Bir Cuma dersi için daha hazırlanıyoruz... Dersten önce evimizi, gelecek olan dostlarımız için düzenlerken, Tornado'nun (kasırga) işaretleri olan gökgürültüsü, şimşek ve ardından şiddetli bir yağmur başlıyor.
Bu hafta derse katılım az olacak diye içimden geçiriyorum.
Neyse, biz hazırlığımızı yapalım, gelen arkadaşlarla tefekkür dünyamıza bu Celâlî isimlerin aynaları olan olayları da katarız. Hem sohbetimiz tatlanır, hem de aklımız boş bir korku yerine Esmâ-i Hüsnâları tahattur ederek gerçek vazifesini de yapmış olur...
Bu düşüncelerle evimizi misafirlerimiz için hazır hale getiriyoruz.
Sahip olduğu bütün kuvvetiyle, dünyaya sarılmış bir toplum içerisinde yaşamak, hakikaten insanı nefes alamaz bir hâle sokuyor. İnsan, kaldıramayacağı mânevî bir ağırlığı bu ortamda omuzlarında buluyor. Bu yükü yere koyup üstüne oturma rahatlığı ise, bu koşuşturmaca içerisinde insanın aklından uzaklaşan bir fikir oluyor.
Derslerimizden önceki ve sonraki hasbihâlimiz bunun en güzel göstergeleri oluyor. İlki, dünyanın bütün yükü omuzlarımızdaymış gibi feryatları, dert yanmaları yansıtırken; derslerimizden sonraki kelimelerimizin her birinde kulluk şuuruyla bezenmiş teslim olma rahatlığını barındıran, ümide bandırılmış baldan tatlı sözcüklere şahit oluyoruz. Tortular zemzemle yıkanıyor, kalbe sinmiş olan zakkum kokuları gül suyuyla yıkanıp arındırılıyor.
Kur'ân hakikatlerine muhatap olduğumuz kıt'alar değişse de, ruhumuzda canlandırdığı yüksek hakikatler aynı oluyor.
Aklı ve ruhu baskı altında bırakan olayların süzgecine takılmayan Risâle cümleleri, Hakikat-i Kur'âniye sıcaklığını, derecesi arttırılmış şefkat dolu bir şiddetle hissettiriyor. Kalbe inene kadar, ruha dokunana kadar önüne çıkan tortuları dağıtarak iniyor ve yerine oturuyor.
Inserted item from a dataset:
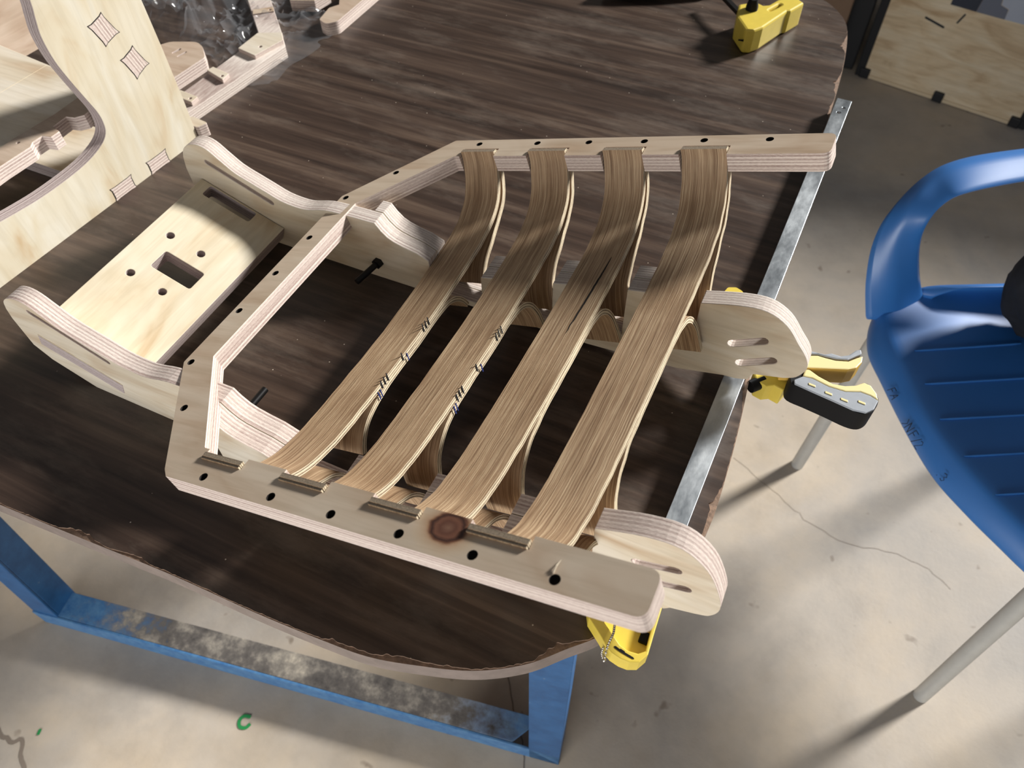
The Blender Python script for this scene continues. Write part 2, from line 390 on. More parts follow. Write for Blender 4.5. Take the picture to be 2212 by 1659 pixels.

Gözlerimiz önünde çöken mimsiz bir medeniyetin, ruhlara yaptığı zulme şahit olmak nefsin iknâsını kolaylaştırıyor. Kur'ânın asra bakan yüzü, bilinç düzeyi artmış bir şekilde yudumlanabiliyor.
Evet dostlar, bulunduğumuz bölgede geçtiğimiz günlerde Tornado vesilesiyle Kâinatın Sultanı, insanın ne kadar aciz olduğunu haşmetli bir şekilde gören gözlere, basireti açık olanlara bir kez daha gösterdi. Şehrin sirenleri çalarken Onuncu Söz'deki mânâları yudumlamaya gayret ediyorduk.
Risâle-i Nurların Anadolu insanının gönlünde yer tuttuğunun bir göstergesi olarak da, çalan sirenlere, şimsek ve yağmura rağmen gönül dostlarımızla yine beraber olduk. Çaylarımızı yudumladık; artık bir Anadolu klasiği olan kırmızı kitaplardan okuduk. Cihad-ı ekberde ihtiyacımız olan mânevî bataryalarımızı güçlendirmenin hazzıyla, sıcak bir kucaklaşmayla vedalaştık. Anadolunun sıcaklığını Risâle-i Nurlarla Amerikaya taşıdık ve hissettik.
Nurun gönüllere ulaşmasında hizmetkârlık etmiş vefat eden bütün Nur kahramanlarına rahmet, hayattakilere muvaffakiyetler diliyorum.